Prove that $p$ is prime in $\mathbb{Z}[\sqrt{-3}]$ if and only if $x^2+3$ is irreducible in $\mathbb{F}_p[x]$.

I'm having trouble with this particular homework problem. I think I have one direction:

Let $R=\mathbb{Z}[\sqrt{-3}]$. If $p$ is prime, then $p$ is irreducible in $R$, since $R$ is an integral domain. Thus, $(p)$ is maximal, so $$ R/(p) \cong \mathbb{F}_p[x]/(x^2+3) $$ is a field. Hence, $(x^2+3)$ is maximal in $\mathbb{F}_p[x]$, so $x^2+3$ is irreducible.

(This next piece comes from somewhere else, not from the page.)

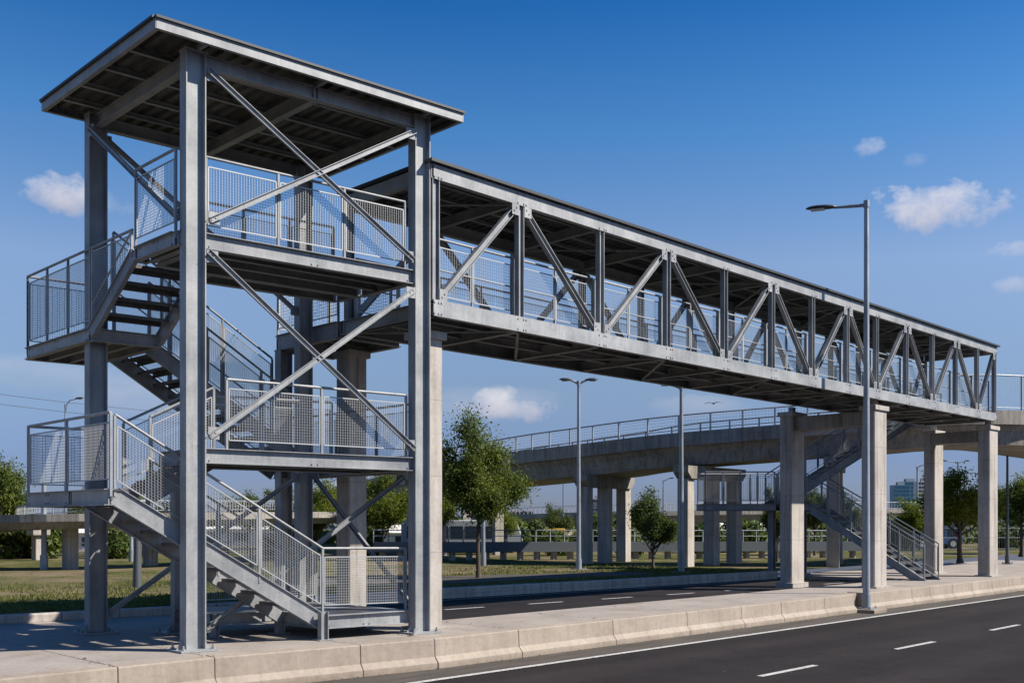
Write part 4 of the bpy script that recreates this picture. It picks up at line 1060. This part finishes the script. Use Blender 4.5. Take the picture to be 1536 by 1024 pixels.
b = MB(); rnd = random.Random(19)
for i in range(900):
    r = rnd.random()
    if r < 0.6: x = rnd.uniform(2,36); y = edge_y(x)-0.115-abs(rnd.gauss(0,0.07)); z = -0.438
    elif r < 0.8: x = rnd.uniform(2,34); y = rnd.uniform(4,10.6); z = -0.442
    else: x = rnd.choice([5.45,6.73,8.88,10.15,11.95,14.37,16.65])+rnd.gauss(0,.05); y = rnd.uniform(12.1,13.8); z = 0.002
    L = rnd.uniform(.006,.022)*(2.0 if rnd.random() < .06 else 1); a = rnd.uniform(0,6.28); ca, sa = math.cos(a)*L, math.sin(a)*L
    b.add([(x-ca,y-sa,z),(x+sa*.5,y-ca*.5,z+L*.5),(x+ca,y+sa,z+L*.2),(x-sa*.5,y+ca*.5,z+L*.1)], [(0,1,2,3)])
o = kind(b.build('gutter_grit', mat('dry_grit', (0.10,0.075,0.05), 0.9)), 'stuff'); o['label'] = 'scattered grit and dry leaf bits in the gutter'
# ---------------------------------------------------------------- fences, vehicles, buildings, wires
def fence(label, p, q, h, step, m):
    t = thing('fence', label, 'fence', (*p,0.12), 'background fences'); P = Vector((*p,0.12)); Q = Vector((*q,0.12)); U = Vector((0,0,1)); L = (Q-P).length; n = int(L/step)
    b = MB()
    for z in (0.1, h*0.55, h-0.05): b.tube([P+U*z, Q+U*z], 0.025, 5)
    k = int(L/0.16)
    for i in range(k): x = P+(Q-P)*(i/k); b.wire(x+U*0.08, x+U*h, 0.010)
    b.build('fence_panel', M['rail_dark'], t)
    for i in range(n+1): b = MB(); x = P+(Q-P)*(i/n); b.bar(x, x+U*(h+0.08), 0.07, 0.07, (1,0,0)); b.build('fence_post', m, t)
fence('dark steel fence behind the lawn at left, below the ramp bridge', spot(-60,47), spot(430,54), 1.15, 3.0, M['rail_dark'])
fence('dark steel fence beyond the lawn at right, under the trees', spot(1290,58), spot(1640,60), 1.35, 3.0, M['rail_dark'])
def vehicle(name, label, cat, px, d, L, H, W, body, kindv, face=1, group=None):
    x, y = spot(px, d); t = thing(name, label, cat, (x,y,0.12), group); X = Vector((RT[0],RT[1],0))*face; Yv = Vector((FW[0],FW[1],0)); U = Vector((0,0,1)); O = Vector((x,y,0.12))
    def side(prof, w, nm, m, parent, bev=0.0):
        b = MB(); n = len(prof); vs = [O+X*a+U*z-Yv*w/2 for a,z in prof]+[O+X*a+U*z+Yv*w/2 for a,z in prof]
        b.add(vs, [tuple(range(n)),tuple(range(2*n-1,n-1,-1))]+[(i,n+i,n+(i+1)%n,(i+1)%n) for i in range(n)]); return b.build(nm, m, parent, bevel=bev)
    if kindv == 'bus':
        bd = side([(-L/2,.35),(L/2-.1,.35),(L/2,.7),(L/2-.05,H*.55),(L/2-.3,H-.08),(L/2-.6,H),(-L/2+.2,H),(-L/2,H-.2)], W, 'body', body, t, 0.05)
        n = 7
        for i in range(n): a = -L/2+.3+i*(L-1.0)/n; side([(a,H*.45),(a+(L-1.0)/n-.12,H*.45),(a+(L-1.0)/n-.12,H*.82),(a,H*.82)], W+0.02, 'window', M['glass'], bd)
        side([(L/2-.22,H*.42),(L/2-.01,H*.42),(L/2-.26,H*.88),(L/2-.34,H*.88)], W-.2, 'windscreen', M['glass'], bd); wr = .42
    elif kindv == 'van':
        bd = side([(-L/2,.3),(L/2,.3),(L/2,.85),(L/2-.7,1.1),(L/2-1.3,H-.05),(L/2-1.6,H),(-L/2+.1,H),(-L/2,H-.15)], W, 'body', body, t, 0.04)
        side([(L/2-1.9,H*.56),(L/2-1.05,H*.56),(L/2-1.4,H*.88),(L/2-1.9,H*.88)], W+.02, 'window', M['glass'], bd)
        side([(-L/2+.3,H*.56),(L/2-2.1,H*.56),(L/2-2.1,H*.88),(-L/2+.3,H*.88)], W+.02, 'window', M['glass'], bd); wr = .33
    else:
        bd = side([(-L/2,.28),(L/2,.28),(L/2,.68),(L/2-1.1,.86),(L/2-1.75,H-.04),(-L/2+1.4,H),(-L/2+.55,.92),(-L/2,.85)], W, 'body', body, t, 0.05)
        side([(-L/2+.85,.92),(-.05,.92),(-.05,H-.09),(-L/2+1.4,H-.08)], W+.02, 'window', M['glass'], bd)
        side([(.05,.92),(L/2-1.3,.92),(L/2-1.8,H-.1),(.05,H-.09)], W+.02, 'window', M['glass'], bd); wr = .31
    for a in (-L*.31, L*.31):
        for s in (-1,1):
            c = O+X*a+Yv*s*(W/2-.10)+U*wr; b = MB(); b.tube([c-Yv*.11, c+Yv*.11], wr, 16); wo = b.build('wheel', M['tyre'], t)
            b = MB(); b.tube([c-Yv*.115, c+Yv*.115], wr*.55, 12); b.build('rim', M['lens'], wo)
    return t
vehicle('coach', 'long white coach with a dark window band parked behind the nearest tree', 'coach', 694, 55, 6.4, 1.75, 1.9, M['carwhite'], 'bus')
PG = 'vehicles parked behind the low beam'
vehicle('van', 'blue van parked right of the white coach', 'van', 762, 60, 2.6, 1.35, 1.3, M['carblue'], 'van', 1, PG)
vehicle('van', 'yellow van parked left of the portal pier', 'van', 820, 64, 2.4, 1.25, 1.3, M['caryellow'], 'van', -1, PG)
vehicle('car', 'yellow car parked between the coach and the portal pier', 'car', 786, 66, 2.6, 1.15, 1.3, M['caryellow'], 'car', 1, PG)
vehicle('car', 'yellow car seen between the portal columns', 'car', 900, 62, 2.6, 1.15, 1.3, M['caryellow'], 'car', -1, PG)
vehicle('car', 'white car seen between the portal pier and the bushy tree', 'car', 938, 64, 2.6, 1.15, 1.3, M['carwhite'], 'car', 1, PG)
vehicle('van', 'white van parked between the second pair of viaduct columns', 'van', 1062, 64, 2.8, 1.4, 1.3, M['carwhite'], 'van', 1, PG)
vehicle('van', 'white van parked at the far left beside the edge tree', 'van', 17, 58, 2.6, 1.5, 1.4, M['carwhite'], 'van', 1, PG)
vehicle('van', 'dark blue van behind the fence right of the far pier', 'van', 1400, 63, 3.0, 1.4, 1.4, M['carblue'], 'van', -1, PG)
def tower_block(name, label, px0, px1, d, ytop, m, floors, bays, gm, group='far city blocks', roofbox=True, z0=0):
    x0, y0 = spot(px0, d); x1, y1 = spot(px1, d); H = EYE+(783-ytop)*d/1540
    t = thing(name, label, 'building', ((x0+x1)/2,(y0+y1)/2,0), group)
    X = Vector((RT[0],RT[1],0)); Yv = Vector((FW[0],FW[1],0)); A = Vector((x0,y0,0)); Wd = (Vector((x1,y1,0))-A).length; dp = Wd*0.7
    b = MB(lambda a,c,z: tuple(A+X*a+Yv*c+Vector((0,0,z)))); b.box(0,0,0,Wd,dp,H); wl = b.build('wall', m, t)
    fh = H/floors; bw = Wd/bays
    for i in range(floors):
        b = MB(b.T)
        for j in range(bays): b.box(j*bw+bw*.12,-0.06,i*fh+fh*.28,(j+1)*bw-bw*.12,-0.004,(i+1)*fh-fh*.14)
        b.build('window_band', gm, wl)
    if roofbox:
        b = MB(b.T); b.box(Wd*.3,dp*.3,H,Wd*.72,dp*.7,H+fh*.8); b.build('roof_plant', M['greywall'], t)
M['tealglass'] = mat('teal_glass', (0.045,0.12,0.19), 0.3, 0.0)
tower_block('office_block', 'teal glass office block far behind the staircase foot', 1341, 1366, 320, 727, M['teal'], 11, 5, M['tealglass'])
tower_block('office_block', 'teal office wing stepped up behind the white tower', 1352, 1384, 345, 722, M['teal'], 12, 6, M['tealglass'])
tower_block('apartment_block', 'white apartment tower right of the teal office block', 1377, 1402, 300, 722, M['white'], 12, 5, M['glass'])
tower_block('apartment_block', 'pinkish apartment block far away between the portal columns', 904, 918, 260, 738, M['pinkwall'], 9, 3, M['glass'])
tower_block('apartment_block', 'grey low block far left of the pinkish one between the columns', 888, 904, 280, 748, M['greywall'], 7, 3, M['glass'])
for i, (a, c, yt, mm, lb) in enumerate(((712,742,768,'greywall','low grey block far behind the coach, on the horizon'),(745,800,766,'pinkwall','low pinkish block on the horizon above the blue van'),
        (1300,1341,772,'greywall','low grey block on the horizon left of the teal office'),(1400,1480,762,'white','low white block on the horizon behind the far pier tree'),
        (1030,1062,765,'pinkwall','low pinkish block on the horizon behind the lamp pole'),(470,560,768,'white','low white block on the horizon framed by the tower'))):
    tower_block('low_block', lb, a, c, 230, yt, M[mm], 3, 8, M['glass'], 'low blocks on the horizon', False)
def shed(label, px0, px1, d, h):
    x0, y0 = spot(px0,d); x1, y1 = spot(px1,d); t = thing('shed', label, 'shed', (x0,y0,0.1), 'white sheds beyond the lawn'); A = Vector((x0,y0,0.1)); X = (Vector((x1,y1,.1))-A); Wd = X.length; X.normalize(); Yv = Vector((FW[0],FW[1],0))
    T = lambda a,c,z: tuple(A+X*a+Yv*c+Vector((0,0,z)))
    b = MB(T); b.box(0,0,0,Wd,3,h); b.build('wall', M['white'], t); b = MB(T); b.add([(-.15,-.2,h),(Wd+.15,-.2,h),(Wd+.15,1.5,h+.5),(-.15,1.5,h+.5),(-.15,3.2,h),(Wd+.15,3.2,h)],[(0,1,2,3),(3,2,5,4),(0,3,4),(1,5,2),(0,4,5,1)]); b.build('roof', M['white'], t)
    b = MB(T); n = max(2,int(Wd/1.4))
    for i in range(n): b.box(Wd*(i+.25)/n,-.03,h*.3,Wd*(i+.75)/n,-.004,h*.8)
    b.build('window_band', M['glass'], t)
shed('low white shed right of the ramp pillar, behind the landing column', 105, 132, 58, 1.0)
shed('low white shed behind the stub legs of the tower', 300, 420, 70, 1.2)
shed('low white shed seen right of the shaded pier in the tower', 548, 620, 64, 1.0)
shed('white shed behind the second pair of viaduct columns', 1080, 1160, 74, 1.1)
for i, (p0, p1, dd, nm) in enumerate((((-160,570),(560,634),88,'upper'),((-160,585),(560,648),88,'lower'))):
    A = ray_dir(*p0); Bv = ray_dir(*p1); ca = A.x*FW[0]+A.y*FW[1]; cb = Bv.x*FW[0]+Bv.y*FW[1]
    p = Vector((0,0,EYE))+A*(70/ca); q = Vector((0,0,EYE))+Bv*(dd/cb); pts = [p+(q-p)*(k/16)+Vector((0,0,-1.0*math.sin(math.pi*k/16)*0.6)) for k in range(17)]
    b = MB(); b.tube(pts, 0.018, 5); tag(b.build('overhead_wire', M['rail_dark']), f'{nm} of the two thin overhead wires crossing the sky behind the left landings', 'wire', 'overhead wires')
# bird
bx, by = spot(1070, 62); b = MB(); bz = EYE+(783-605)*62/1540; O = Vector((bx,by,bz)); X = Vector((RT[0],RT[1],0)); Yv = Vector((FW[0],FW[1],0)); U = Vector((0,0,1))
prof = [(-.24,.01),(-.16,.045),(0,.06),(.10,.05),(.17,.035),(.22,.012)]
fw2 = (-Yv*0.9-X*0.35).normalized(); sw = Vector((-fw2.y,fw2.x,0))
vs = []
for t, r in prof:
    for k in range(8): a = 2*math.pi*k/8; vs.append(O+fw2*t+sw*math.cos(a)*r+U*math.sin(a)*r*0.85)
b.add(vs, [(i*8+k,i*8+(k+1)%8,(i+1)*8+(k+1)%8,(i+1)*8+k) for i in range(5) for k in range(8)]+[tuple(range(7,-1,-1)),tuple(range(40,48))], True)
for s in (-1,1):
    st_ = [(.03,.09,-.08,.02,.016),(.22,.11,-.06,.07,.012),(.42,.04,-.08,.05,.008),(.58,-.06,-.10,.0,.004)]
    vs = []
    for o_, f0, f1, zz, th in st_:
        c = O+sw*s*o_+U*zz; vs += [c+fw2*f0+U*th, c+fw2*f1+U*th*.4, c+fw2*f1-U*th*.4, c+fw2*f0-U*th]
    b.add(vs, [(i*4+k,i*4+(k+1)%4,(i+1)*4+(k+1)%4,(i+1)*4+k) for i in range(3) for k in range(4)]+[(3,2,1,0),(12,13,14,15)])
b.add([O-fw2*.2+sw*.02+U*.008, O-fw2*.36+sw*.07, O-fw2*.36-sw*.07, O-fw2*.2-sw*.02+U*.008, O-fw2*.2-U*.008, O-fw2*.35-U*.006], [(0,1,2,3),(0,4,5,1),(3,2,5,4),(1,5,2)])
tag(b.build('bird', M['bird']), 'small dark bird gliding with spread wings just below the footbridge deck', 'bird')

However, if we assume $x^2+3$ is irreducible in $\mathbb{F}_p[x]$, then that only implies that $p$ is irreducible in $R$ by the same reasoning. Since $R$ isn't a UFD, this doesn't imply $p$ is prime, so I'm stuck.

Thanks so much!

If $R/(p)$ is a domain, then that does imply that $p$ is prime in $R$ (see the Wikipedia article). In other words, an element is prime precisely when the ideal it generates is prime, which is the case precisely when quotienting by that ideal produces an integral domain. If you assume that $x^2+3$ is irreducible, then you have that $$\mathbb{Z}[\sqrt{-3}]/(p)\cong \mathbb{Z}[x]/(p,x^2+3)\cong \mathbb{F}_p[x]/(x^2+3)$$ is an integral domain (indeed, a field in this case).